[Brief] Retype the records below from their first line through the line containing "PI = math.pi", and include nothing else.

===== Records provided =====

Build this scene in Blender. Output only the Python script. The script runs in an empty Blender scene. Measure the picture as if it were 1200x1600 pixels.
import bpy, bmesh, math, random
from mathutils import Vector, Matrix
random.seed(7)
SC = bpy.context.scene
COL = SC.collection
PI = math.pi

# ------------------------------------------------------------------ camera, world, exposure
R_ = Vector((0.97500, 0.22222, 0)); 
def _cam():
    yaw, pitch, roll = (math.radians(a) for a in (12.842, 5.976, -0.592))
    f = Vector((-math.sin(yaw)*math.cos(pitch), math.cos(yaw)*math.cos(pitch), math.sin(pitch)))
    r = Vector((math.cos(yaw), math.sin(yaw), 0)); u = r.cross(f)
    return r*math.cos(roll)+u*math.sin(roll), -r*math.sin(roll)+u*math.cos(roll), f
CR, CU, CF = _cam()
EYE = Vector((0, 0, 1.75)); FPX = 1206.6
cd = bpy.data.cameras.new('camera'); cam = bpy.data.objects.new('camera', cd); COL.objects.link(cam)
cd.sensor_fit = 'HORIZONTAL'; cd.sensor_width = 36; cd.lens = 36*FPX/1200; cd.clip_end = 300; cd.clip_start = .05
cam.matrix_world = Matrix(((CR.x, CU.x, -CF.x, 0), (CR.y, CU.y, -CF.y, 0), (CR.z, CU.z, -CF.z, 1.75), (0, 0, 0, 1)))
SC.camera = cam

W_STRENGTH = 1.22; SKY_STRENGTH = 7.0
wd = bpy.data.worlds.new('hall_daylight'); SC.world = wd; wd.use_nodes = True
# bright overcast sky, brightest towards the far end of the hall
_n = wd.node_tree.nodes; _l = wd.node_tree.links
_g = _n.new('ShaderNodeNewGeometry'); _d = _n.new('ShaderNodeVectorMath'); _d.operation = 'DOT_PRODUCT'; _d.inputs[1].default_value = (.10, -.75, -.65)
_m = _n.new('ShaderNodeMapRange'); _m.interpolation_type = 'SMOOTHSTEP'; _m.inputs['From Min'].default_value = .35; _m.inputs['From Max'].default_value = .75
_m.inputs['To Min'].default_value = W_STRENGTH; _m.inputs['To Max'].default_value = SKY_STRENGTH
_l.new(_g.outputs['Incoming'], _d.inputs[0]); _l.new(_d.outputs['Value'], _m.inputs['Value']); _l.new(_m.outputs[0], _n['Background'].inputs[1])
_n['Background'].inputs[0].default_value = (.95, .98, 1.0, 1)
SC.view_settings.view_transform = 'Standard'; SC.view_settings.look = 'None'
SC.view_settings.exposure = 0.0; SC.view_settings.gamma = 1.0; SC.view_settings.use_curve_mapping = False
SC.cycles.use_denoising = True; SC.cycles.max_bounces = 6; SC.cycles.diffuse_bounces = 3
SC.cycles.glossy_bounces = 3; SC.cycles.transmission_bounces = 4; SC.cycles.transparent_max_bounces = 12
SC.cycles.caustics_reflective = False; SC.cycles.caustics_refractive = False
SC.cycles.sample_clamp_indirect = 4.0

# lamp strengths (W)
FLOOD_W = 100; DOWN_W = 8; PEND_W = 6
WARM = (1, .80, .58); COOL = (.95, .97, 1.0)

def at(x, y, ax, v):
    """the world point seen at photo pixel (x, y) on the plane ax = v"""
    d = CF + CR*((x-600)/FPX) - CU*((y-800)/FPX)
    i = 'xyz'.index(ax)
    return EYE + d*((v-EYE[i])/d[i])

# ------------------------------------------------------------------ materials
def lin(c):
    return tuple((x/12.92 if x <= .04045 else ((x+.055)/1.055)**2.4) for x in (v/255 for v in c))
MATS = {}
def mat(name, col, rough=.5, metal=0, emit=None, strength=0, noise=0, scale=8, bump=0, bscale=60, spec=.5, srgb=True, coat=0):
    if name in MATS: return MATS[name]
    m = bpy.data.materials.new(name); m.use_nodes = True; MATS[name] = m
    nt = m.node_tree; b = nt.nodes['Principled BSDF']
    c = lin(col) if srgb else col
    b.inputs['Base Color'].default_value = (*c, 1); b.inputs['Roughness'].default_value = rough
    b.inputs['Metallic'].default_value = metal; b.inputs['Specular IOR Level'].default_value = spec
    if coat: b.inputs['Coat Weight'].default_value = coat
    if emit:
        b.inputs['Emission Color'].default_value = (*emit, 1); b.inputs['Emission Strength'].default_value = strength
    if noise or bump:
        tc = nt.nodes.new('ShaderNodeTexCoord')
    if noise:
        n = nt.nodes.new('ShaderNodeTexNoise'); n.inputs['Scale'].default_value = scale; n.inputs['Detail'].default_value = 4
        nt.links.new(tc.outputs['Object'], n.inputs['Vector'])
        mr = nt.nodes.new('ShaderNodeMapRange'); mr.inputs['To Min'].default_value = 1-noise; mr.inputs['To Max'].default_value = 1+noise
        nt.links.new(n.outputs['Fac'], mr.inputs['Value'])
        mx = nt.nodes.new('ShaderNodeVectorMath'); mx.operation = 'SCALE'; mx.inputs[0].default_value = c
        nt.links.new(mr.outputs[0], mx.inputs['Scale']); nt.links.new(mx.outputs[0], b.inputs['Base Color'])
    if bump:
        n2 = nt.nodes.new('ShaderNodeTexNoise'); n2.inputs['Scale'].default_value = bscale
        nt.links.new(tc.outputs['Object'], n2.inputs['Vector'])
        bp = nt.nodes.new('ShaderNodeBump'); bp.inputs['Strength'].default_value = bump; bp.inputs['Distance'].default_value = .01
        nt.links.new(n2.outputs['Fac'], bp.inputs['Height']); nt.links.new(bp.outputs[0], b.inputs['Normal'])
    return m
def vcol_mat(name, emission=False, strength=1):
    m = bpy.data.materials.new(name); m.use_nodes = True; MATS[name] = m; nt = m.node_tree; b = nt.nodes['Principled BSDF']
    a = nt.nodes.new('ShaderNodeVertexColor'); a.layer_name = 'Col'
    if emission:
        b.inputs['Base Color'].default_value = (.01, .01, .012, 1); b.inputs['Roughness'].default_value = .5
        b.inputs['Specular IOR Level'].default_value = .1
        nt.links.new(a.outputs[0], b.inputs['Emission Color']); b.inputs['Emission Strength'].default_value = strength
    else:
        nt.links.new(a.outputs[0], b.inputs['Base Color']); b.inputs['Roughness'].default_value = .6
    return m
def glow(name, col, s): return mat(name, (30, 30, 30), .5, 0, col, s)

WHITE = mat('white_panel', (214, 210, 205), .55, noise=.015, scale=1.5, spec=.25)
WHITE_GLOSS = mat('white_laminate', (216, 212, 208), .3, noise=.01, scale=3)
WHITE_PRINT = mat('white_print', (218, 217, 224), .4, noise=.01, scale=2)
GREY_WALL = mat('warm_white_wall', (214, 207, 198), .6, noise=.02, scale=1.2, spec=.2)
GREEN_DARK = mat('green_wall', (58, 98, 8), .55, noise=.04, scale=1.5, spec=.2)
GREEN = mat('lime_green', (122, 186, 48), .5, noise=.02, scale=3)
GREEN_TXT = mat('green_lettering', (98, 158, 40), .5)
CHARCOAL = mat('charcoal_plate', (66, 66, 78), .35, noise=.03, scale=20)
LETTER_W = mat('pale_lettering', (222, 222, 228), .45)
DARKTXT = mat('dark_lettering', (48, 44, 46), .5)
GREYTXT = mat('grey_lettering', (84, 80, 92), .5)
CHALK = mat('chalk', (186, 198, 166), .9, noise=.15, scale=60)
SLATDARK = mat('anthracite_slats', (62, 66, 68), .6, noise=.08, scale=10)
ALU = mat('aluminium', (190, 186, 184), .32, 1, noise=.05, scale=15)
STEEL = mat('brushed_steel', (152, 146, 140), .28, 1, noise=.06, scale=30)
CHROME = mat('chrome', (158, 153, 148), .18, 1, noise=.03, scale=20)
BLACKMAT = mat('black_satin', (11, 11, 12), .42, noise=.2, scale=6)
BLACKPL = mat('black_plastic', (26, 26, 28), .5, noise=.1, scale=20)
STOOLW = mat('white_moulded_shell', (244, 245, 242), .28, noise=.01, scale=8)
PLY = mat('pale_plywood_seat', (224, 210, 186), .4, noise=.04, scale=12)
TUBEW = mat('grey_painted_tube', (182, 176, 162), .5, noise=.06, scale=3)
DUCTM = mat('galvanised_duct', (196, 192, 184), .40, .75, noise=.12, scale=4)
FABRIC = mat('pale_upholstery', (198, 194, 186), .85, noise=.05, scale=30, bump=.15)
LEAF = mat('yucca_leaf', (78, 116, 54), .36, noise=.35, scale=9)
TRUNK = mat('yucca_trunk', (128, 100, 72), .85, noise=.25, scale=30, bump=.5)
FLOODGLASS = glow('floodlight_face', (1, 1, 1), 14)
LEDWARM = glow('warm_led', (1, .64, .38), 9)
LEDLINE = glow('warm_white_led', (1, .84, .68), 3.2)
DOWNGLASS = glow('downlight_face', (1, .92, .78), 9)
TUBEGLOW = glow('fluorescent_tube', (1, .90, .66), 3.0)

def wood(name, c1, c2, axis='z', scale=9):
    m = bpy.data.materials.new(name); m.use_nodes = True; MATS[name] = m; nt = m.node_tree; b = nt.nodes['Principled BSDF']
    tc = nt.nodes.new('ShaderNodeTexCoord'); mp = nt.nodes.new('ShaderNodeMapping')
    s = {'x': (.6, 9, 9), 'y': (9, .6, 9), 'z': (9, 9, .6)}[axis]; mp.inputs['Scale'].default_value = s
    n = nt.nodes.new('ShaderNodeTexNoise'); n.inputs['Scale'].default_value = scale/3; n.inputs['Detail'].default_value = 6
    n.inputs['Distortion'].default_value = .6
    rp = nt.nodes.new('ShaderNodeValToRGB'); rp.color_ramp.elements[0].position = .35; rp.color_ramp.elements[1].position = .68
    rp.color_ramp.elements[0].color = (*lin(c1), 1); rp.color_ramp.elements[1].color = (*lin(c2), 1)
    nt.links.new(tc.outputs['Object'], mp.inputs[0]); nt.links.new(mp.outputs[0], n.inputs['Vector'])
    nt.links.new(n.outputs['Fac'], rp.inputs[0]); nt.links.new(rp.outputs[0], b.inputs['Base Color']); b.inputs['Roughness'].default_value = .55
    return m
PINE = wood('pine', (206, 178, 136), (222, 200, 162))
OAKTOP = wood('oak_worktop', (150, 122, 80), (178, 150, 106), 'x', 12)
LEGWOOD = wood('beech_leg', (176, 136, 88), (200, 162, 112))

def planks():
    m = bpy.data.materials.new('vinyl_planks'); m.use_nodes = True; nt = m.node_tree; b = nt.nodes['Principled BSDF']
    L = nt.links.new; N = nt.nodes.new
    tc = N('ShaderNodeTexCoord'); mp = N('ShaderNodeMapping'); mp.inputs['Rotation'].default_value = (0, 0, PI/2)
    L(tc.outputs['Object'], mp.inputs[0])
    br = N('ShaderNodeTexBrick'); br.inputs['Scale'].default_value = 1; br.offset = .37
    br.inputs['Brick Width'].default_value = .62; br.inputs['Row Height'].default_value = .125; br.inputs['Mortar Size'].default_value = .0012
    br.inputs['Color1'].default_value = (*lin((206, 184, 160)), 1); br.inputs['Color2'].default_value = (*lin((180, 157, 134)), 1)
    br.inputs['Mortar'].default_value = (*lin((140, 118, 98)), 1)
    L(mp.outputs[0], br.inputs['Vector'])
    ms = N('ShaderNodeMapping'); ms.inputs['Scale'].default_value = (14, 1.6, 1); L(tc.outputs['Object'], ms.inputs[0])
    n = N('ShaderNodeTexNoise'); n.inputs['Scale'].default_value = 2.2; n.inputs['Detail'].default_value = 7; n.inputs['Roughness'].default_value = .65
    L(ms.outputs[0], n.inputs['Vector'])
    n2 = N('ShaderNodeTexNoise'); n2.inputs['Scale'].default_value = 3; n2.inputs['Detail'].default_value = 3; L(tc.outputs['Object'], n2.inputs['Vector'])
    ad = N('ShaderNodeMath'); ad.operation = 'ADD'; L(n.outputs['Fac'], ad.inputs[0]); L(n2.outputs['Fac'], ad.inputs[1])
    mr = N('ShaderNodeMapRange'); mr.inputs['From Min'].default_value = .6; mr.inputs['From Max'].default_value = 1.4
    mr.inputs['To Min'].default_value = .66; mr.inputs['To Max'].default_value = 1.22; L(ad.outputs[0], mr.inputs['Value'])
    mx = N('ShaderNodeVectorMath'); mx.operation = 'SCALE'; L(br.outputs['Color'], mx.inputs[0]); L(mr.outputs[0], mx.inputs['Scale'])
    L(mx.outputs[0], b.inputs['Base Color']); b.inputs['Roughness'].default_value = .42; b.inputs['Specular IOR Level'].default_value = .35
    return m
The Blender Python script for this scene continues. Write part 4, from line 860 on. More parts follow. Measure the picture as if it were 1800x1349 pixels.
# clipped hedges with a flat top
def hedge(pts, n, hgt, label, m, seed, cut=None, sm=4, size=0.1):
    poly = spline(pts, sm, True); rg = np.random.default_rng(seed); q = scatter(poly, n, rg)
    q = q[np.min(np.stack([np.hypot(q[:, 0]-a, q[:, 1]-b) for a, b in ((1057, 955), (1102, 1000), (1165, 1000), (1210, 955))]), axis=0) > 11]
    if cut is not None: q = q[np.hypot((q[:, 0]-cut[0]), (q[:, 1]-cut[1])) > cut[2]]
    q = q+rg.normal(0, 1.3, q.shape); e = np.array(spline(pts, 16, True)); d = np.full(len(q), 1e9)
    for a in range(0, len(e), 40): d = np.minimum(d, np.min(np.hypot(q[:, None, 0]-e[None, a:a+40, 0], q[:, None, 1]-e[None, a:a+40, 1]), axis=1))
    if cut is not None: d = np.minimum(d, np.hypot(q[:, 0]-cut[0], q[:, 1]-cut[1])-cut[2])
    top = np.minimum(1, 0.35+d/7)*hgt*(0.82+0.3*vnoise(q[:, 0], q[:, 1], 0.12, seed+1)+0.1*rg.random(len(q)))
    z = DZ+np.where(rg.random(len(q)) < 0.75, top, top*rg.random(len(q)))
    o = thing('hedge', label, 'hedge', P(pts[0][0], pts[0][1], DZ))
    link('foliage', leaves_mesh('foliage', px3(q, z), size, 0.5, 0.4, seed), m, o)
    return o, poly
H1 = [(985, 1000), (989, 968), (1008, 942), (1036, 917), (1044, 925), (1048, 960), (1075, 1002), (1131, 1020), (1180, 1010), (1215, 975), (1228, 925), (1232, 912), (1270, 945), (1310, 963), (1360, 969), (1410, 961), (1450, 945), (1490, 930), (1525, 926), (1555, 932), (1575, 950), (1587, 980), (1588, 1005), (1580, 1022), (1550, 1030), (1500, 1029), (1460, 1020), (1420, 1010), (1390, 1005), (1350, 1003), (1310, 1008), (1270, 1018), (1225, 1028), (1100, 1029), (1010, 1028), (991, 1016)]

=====

[Solution to this exercise]
Build this scene in Blender. Output only the Python script. The script runs in an empty Blender scene. Measure the picture as if it were 1200x1600 pixels.
import bpy, bmesh, math, random
from mathutils import Vector, Matrix
random.seed(7)
SC = bpy.context.scene
COL = SC.collection
PI = math.pi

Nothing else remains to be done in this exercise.